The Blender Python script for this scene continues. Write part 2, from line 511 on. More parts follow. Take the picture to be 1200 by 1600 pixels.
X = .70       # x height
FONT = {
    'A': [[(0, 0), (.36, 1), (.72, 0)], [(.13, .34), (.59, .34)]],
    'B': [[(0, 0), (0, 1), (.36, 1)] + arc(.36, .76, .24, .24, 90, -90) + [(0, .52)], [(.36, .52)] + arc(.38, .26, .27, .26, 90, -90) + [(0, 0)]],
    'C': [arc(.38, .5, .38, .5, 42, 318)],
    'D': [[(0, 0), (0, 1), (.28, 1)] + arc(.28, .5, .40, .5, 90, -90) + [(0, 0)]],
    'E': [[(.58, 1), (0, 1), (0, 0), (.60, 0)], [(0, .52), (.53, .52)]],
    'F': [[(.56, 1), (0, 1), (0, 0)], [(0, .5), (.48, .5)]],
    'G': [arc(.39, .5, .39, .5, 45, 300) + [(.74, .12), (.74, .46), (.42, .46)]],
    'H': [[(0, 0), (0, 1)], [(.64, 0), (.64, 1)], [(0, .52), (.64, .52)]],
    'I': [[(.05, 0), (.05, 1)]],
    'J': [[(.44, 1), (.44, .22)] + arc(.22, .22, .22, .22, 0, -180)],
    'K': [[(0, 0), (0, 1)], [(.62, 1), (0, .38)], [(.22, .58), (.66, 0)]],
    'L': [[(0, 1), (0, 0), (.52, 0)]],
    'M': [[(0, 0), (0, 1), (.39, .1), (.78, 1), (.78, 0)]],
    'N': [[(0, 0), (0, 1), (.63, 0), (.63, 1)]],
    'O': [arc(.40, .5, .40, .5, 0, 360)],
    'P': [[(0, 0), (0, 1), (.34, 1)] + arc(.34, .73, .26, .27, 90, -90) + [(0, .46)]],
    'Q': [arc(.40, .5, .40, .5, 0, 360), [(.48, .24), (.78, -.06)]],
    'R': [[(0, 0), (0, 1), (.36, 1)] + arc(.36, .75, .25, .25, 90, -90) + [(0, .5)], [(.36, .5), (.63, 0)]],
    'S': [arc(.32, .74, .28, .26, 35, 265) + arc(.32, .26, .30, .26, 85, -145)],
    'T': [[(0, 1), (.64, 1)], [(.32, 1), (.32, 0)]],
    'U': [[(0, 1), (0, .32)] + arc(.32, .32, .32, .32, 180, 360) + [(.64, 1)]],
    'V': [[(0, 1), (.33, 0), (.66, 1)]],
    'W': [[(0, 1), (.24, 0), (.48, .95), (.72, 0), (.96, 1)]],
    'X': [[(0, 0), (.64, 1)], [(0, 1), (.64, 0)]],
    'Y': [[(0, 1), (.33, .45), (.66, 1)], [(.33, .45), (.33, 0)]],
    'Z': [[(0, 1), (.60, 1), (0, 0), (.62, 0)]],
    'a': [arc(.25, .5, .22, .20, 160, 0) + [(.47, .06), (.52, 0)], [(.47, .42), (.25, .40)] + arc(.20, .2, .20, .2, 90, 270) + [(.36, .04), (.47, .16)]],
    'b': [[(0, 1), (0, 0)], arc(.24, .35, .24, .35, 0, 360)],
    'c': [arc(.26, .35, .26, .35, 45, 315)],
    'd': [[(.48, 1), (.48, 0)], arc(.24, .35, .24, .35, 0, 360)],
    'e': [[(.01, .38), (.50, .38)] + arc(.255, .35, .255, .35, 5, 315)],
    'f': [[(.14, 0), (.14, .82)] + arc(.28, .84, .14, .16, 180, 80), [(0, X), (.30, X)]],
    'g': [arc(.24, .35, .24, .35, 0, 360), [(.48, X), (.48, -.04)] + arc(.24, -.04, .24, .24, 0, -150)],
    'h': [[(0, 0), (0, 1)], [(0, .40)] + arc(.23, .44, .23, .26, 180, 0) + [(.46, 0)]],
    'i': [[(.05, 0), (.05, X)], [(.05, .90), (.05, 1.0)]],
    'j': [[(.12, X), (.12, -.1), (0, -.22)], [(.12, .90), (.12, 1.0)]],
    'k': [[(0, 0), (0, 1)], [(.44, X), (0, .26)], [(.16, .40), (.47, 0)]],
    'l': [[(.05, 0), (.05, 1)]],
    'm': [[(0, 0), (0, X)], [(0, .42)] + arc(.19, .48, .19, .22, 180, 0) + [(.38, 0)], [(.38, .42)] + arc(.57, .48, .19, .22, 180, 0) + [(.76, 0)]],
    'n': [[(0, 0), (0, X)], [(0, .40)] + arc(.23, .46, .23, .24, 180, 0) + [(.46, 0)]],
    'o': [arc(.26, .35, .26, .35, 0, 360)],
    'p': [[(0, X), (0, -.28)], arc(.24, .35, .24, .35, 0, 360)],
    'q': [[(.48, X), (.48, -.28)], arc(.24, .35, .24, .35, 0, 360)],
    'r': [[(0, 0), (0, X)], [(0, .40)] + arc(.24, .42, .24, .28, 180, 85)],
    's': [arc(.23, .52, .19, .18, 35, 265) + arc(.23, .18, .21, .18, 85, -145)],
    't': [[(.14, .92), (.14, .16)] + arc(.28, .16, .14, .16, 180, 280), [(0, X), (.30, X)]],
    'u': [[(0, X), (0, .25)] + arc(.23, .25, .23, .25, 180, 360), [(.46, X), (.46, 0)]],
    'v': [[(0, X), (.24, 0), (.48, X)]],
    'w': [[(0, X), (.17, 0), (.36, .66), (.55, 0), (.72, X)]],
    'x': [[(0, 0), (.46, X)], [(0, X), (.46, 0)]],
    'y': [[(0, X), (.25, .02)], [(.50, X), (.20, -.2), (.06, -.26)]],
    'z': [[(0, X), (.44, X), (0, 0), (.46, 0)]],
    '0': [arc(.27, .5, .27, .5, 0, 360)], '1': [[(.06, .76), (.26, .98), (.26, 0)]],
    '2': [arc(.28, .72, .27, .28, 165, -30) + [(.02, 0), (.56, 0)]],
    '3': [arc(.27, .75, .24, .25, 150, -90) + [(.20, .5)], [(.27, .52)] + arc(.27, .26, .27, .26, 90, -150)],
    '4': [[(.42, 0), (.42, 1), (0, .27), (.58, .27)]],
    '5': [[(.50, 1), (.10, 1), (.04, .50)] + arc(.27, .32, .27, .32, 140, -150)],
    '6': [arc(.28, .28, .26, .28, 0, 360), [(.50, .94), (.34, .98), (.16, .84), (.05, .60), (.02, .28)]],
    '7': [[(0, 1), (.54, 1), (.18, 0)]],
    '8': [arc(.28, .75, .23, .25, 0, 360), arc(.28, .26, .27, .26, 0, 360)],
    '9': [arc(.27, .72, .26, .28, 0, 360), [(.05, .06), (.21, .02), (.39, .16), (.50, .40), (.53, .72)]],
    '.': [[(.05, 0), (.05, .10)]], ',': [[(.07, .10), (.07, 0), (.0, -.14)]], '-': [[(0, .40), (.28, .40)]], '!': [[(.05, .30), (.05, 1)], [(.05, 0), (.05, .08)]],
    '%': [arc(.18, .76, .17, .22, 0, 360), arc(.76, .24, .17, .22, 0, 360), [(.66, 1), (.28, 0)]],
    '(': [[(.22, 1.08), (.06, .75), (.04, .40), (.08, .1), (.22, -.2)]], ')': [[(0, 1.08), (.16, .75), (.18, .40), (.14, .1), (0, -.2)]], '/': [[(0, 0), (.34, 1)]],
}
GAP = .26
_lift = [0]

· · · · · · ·

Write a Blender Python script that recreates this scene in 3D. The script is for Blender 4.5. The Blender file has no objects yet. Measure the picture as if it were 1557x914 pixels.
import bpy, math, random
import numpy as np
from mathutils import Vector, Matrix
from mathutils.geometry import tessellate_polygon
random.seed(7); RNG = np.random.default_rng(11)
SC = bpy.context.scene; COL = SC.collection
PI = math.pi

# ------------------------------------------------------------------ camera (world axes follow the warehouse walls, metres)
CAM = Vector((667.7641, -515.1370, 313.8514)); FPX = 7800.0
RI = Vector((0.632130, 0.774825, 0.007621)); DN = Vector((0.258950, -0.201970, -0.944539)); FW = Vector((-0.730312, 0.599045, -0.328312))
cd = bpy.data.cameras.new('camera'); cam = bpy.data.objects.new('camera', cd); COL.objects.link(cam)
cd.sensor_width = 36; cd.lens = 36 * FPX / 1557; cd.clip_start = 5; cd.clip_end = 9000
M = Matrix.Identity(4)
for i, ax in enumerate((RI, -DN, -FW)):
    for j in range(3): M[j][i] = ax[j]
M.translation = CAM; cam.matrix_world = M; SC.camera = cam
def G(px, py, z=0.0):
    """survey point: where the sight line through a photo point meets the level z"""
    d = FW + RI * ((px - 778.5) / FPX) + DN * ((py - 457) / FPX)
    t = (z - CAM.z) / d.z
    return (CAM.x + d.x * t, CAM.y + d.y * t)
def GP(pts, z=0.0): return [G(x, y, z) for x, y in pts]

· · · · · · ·

◆ **REQUIRED TASK**: Extract only the lines from the line with "Write a Blender" through the line with "PI = math.pi", keeping both end lines exactly as they are.

◆ **RESPONSE TO THE EXERCISE**:
Write a Blender Python script that recreates this scene in 3D. The script is for Blender 4.5. The Blender file has no objects yet. Measure the picture as if it were 1557x914 pixels.
import bpy, math, random
import numpy as np
from mathutils import Vector, Matrix
from mathutils.geometry import tessellate_polygon
random.seed(7); RNG = np.random.default_rng(11)
SC = bpy.context.scene; COL = SC.collection
PI = math.pi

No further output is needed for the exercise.